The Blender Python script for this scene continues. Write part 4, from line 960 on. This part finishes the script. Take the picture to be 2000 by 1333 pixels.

-*-

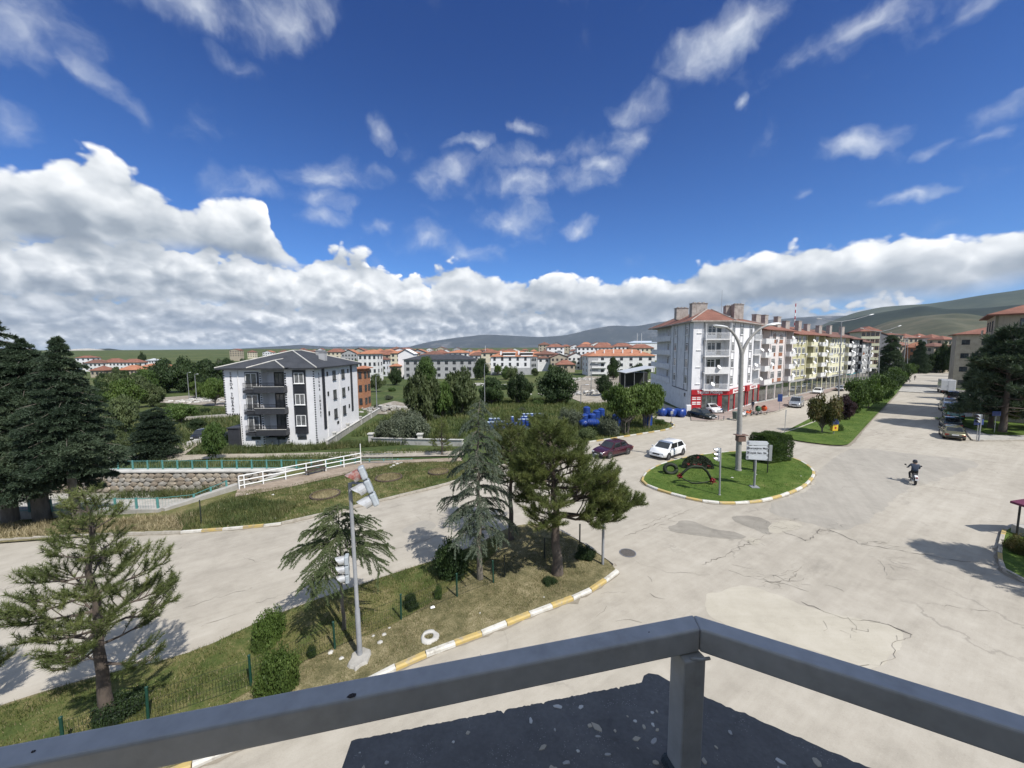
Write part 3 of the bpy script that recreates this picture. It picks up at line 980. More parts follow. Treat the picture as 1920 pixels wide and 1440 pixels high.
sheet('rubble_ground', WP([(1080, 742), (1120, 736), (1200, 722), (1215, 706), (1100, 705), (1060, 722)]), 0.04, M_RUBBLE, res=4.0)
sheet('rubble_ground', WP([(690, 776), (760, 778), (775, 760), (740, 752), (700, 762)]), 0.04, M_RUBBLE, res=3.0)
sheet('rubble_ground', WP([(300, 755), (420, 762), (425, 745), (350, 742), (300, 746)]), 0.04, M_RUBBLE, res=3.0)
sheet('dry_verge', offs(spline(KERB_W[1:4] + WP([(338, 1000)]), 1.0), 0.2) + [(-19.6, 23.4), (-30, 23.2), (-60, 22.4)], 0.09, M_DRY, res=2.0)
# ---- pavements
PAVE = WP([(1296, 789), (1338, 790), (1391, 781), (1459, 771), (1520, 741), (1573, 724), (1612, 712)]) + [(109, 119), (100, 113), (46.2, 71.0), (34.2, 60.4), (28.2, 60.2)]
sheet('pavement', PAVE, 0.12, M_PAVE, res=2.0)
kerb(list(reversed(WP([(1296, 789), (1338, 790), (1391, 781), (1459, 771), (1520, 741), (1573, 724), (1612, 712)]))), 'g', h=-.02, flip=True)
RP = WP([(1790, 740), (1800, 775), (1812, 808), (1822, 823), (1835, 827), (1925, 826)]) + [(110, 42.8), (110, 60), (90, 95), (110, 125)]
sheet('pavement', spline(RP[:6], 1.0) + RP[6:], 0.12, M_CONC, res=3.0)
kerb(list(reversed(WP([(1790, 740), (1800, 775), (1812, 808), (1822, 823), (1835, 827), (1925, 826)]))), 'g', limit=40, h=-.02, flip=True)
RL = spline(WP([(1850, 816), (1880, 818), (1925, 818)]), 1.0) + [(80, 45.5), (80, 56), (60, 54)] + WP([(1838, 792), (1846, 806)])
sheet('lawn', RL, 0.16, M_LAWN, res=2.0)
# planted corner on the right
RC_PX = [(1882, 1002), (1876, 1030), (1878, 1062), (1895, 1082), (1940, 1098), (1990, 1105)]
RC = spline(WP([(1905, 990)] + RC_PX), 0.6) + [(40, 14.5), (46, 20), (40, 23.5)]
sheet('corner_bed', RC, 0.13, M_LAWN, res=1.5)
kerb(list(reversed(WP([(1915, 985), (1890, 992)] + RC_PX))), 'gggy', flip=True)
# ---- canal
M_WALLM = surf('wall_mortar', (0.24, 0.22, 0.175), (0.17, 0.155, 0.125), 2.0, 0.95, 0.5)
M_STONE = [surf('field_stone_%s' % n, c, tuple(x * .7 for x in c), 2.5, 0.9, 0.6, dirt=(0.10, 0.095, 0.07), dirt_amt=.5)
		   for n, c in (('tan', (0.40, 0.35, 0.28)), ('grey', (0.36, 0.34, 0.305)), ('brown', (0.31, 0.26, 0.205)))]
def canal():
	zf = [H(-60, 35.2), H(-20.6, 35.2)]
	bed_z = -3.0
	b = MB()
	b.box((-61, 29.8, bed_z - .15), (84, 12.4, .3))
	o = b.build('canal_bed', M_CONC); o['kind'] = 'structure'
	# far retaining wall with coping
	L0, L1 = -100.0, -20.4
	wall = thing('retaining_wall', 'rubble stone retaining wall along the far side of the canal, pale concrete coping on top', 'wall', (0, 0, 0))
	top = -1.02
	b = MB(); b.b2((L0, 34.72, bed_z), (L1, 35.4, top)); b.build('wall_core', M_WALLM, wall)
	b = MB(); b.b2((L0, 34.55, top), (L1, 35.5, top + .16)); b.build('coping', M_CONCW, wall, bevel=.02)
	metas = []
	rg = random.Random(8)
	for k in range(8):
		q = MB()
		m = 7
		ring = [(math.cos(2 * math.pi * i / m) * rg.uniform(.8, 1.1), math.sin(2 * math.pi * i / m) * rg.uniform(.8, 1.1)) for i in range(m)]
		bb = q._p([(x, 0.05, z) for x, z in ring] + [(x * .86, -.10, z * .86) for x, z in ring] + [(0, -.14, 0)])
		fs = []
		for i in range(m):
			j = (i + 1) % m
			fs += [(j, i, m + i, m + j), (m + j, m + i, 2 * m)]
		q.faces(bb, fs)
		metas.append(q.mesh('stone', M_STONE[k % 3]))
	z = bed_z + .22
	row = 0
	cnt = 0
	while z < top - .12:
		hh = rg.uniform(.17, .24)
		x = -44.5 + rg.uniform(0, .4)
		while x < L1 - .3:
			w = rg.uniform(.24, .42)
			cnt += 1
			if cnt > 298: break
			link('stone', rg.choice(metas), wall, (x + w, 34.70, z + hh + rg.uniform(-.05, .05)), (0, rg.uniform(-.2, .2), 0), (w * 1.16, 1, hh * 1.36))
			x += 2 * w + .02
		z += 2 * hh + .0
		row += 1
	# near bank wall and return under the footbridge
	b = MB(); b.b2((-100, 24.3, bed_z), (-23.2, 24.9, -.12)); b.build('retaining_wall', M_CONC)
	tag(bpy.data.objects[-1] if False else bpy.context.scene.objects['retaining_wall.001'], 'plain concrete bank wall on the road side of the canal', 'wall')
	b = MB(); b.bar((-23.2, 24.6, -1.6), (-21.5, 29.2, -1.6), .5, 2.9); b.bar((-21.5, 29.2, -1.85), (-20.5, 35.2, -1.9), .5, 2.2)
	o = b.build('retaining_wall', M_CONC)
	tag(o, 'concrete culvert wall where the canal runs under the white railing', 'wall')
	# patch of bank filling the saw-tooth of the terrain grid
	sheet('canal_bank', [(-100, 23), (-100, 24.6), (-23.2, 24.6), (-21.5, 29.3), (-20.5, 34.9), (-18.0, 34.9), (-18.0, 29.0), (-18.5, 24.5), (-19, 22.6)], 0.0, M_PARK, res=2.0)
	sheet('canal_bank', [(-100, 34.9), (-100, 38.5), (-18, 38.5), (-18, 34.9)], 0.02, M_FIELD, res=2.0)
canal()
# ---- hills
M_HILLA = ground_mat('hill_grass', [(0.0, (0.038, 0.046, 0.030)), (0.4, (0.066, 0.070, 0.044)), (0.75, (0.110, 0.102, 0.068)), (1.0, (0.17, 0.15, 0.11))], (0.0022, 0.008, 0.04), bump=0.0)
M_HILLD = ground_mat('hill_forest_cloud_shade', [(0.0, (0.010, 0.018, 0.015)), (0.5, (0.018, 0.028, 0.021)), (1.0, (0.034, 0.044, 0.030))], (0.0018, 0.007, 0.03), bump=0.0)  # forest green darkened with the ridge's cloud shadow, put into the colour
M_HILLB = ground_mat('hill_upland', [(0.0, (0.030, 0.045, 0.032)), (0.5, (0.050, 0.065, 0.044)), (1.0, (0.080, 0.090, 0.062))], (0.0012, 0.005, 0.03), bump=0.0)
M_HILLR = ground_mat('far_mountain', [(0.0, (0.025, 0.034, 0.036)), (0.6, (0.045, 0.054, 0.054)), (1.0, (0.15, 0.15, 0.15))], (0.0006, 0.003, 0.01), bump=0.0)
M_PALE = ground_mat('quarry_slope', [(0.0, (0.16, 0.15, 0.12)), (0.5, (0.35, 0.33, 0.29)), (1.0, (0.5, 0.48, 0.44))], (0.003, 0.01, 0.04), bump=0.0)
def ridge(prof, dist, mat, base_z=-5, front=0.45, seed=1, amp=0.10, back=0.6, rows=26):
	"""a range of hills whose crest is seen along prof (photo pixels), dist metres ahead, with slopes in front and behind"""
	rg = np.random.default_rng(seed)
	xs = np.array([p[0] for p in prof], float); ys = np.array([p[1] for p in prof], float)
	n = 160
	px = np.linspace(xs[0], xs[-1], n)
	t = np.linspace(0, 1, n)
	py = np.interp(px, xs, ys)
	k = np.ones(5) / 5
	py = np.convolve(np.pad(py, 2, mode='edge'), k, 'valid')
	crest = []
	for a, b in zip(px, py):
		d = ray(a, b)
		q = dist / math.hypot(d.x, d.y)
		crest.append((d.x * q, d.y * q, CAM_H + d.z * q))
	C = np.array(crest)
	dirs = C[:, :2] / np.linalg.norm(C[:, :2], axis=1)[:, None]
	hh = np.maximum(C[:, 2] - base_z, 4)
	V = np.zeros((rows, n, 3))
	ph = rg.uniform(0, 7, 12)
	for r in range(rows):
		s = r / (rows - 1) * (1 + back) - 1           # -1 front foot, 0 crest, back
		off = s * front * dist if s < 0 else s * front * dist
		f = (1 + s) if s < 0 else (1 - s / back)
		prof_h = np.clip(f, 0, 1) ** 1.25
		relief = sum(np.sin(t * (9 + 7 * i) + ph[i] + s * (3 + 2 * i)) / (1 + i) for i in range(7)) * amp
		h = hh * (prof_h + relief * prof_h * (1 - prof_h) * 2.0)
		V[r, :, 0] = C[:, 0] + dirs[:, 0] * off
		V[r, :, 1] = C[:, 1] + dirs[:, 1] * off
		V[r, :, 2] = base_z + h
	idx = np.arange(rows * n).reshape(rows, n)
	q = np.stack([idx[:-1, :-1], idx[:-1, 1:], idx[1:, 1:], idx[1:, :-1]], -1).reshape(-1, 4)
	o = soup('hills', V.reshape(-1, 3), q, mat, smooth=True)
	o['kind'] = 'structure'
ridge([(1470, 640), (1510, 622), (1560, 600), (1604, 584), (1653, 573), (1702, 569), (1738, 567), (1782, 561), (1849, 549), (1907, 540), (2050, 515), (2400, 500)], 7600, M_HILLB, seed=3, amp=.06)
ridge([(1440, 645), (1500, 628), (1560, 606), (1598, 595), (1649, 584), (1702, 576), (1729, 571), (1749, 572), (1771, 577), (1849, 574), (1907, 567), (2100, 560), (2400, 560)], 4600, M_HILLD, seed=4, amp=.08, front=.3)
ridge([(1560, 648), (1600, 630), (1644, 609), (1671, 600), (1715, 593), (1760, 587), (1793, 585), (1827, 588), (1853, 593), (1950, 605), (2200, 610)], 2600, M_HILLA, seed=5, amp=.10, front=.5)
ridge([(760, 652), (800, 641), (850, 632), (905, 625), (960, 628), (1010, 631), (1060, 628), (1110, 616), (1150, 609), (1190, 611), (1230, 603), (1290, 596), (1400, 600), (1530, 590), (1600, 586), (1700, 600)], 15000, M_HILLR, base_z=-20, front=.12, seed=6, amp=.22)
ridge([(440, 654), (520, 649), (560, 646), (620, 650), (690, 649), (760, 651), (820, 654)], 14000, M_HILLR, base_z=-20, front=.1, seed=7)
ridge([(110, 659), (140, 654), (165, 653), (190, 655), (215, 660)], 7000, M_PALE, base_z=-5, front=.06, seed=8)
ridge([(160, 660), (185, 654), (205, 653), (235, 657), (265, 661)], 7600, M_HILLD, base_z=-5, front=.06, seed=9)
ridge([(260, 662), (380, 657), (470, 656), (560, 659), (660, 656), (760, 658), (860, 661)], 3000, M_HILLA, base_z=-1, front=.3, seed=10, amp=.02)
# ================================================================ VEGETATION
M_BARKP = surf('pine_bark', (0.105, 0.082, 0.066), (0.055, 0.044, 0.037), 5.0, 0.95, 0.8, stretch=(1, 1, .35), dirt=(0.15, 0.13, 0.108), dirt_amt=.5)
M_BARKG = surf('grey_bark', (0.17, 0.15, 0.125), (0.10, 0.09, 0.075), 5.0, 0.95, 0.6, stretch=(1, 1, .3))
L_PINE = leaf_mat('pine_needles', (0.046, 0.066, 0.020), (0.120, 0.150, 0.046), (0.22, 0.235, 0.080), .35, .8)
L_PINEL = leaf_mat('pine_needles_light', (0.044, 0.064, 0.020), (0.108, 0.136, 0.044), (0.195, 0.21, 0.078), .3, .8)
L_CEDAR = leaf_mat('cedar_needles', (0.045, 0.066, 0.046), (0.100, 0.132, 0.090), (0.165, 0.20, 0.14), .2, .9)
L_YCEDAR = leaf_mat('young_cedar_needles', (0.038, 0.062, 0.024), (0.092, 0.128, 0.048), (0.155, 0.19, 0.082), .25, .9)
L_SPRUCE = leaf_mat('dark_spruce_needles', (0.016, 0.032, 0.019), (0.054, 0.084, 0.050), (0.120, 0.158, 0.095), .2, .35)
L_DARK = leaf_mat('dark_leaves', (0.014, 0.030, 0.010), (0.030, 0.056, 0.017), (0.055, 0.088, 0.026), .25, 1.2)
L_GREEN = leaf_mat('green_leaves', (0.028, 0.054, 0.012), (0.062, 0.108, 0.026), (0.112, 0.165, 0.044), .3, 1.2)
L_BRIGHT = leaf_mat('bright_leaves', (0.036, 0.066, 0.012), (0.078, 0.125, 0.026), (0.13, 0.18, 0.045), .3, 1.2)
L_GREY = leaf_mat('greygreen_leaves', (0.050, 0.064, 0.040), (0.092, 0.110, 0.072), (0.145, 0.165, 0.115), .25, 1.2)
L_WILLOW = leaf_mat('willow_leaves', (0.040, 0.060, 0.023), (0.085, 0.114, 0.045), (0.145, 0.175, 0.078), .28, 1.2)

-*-

Problem to solve
Using the listing above, pull out all lines that hold the word "script".

Task output
The Blender Python script for this scene continues. Write part 4, from line 960 on. This part finishes the script. Take the picture to be 2000 by 1333 pixels.
Write part 3 of the bpy script that recreates this picture. It picks up at line 980. More parts follow. Treat the picture as 1920 pixels wide and 1440 pixels high.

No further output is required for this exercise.